Bahkan ketika ia telah mencapai usia yang matang yaitu enam puluh satu tahun, ia memberitahu kami, “Jangan berpikir bahwa ketika aku telah memberi seseorang sebuah tugas yang penting, dan kemudian aku menemukan bahwa tugas itu tidak dibuat atau dibuat dengan kurang baik, aku tidak berusaha keras menahan emosiku. Aku meyakinkan kalian bahwa ada saat-saat di mana darahku mendidih dan syarafku gatal seperti dikerumuni semut. (M.B.XII, 456)

* Di tempat kecil ini, lalu menjadi bagian dari Ecclesiastical Institute dari St. Franciskus, seekor elang terbang

mengangkasa, sang jenius Don Bosco, membawa bersamanya, di bawah perlindungan Beato Cafasso,

jiwa-jiwa anak Oratori.

Turin, 1941

Tulisan di atas diukir ke sebuah batu marmer di bawah patung elang dan berada di halaman Institut itu, lapangan bermain Oratori yang pertama.

1 Orang-orang di Turin memiliki sebuah monumen peringatan yan menyentuh hati atas cinta St. Josoph Cafasso terhadap saudara-saudaranya yang tertekan.
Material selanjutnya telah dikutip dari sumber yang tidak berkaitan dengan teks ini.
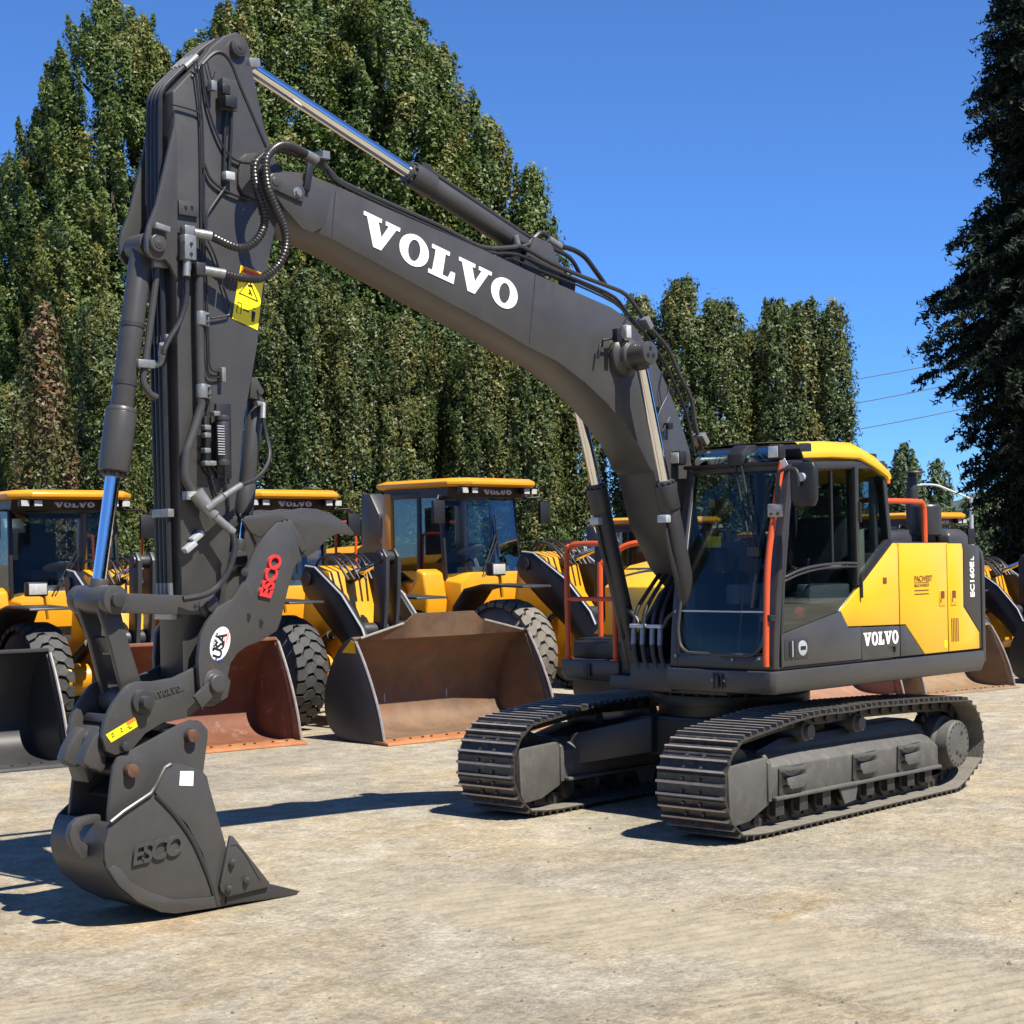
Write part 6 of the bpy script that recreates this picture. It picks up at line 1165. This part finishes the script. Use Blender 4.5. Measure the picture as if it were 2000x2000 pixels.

Di tengah Rondo della Forca berdirilah sebuah patung perunggu yang bergerak yang menggambarkan pastor Cafasso yang sedang menghibur seorang narapidana yang hendak digantung.

* Sebuah plat marmer berwarna putih sekarang menghiasi rumah di mana Margareta dilahirkan. Di sana tertulis:

Di rumah ini, tanggal 1 April 1788, lahirlah Margareta Occhiena,

ibu yang saleh dari Yang Berbahagia Don Bosco.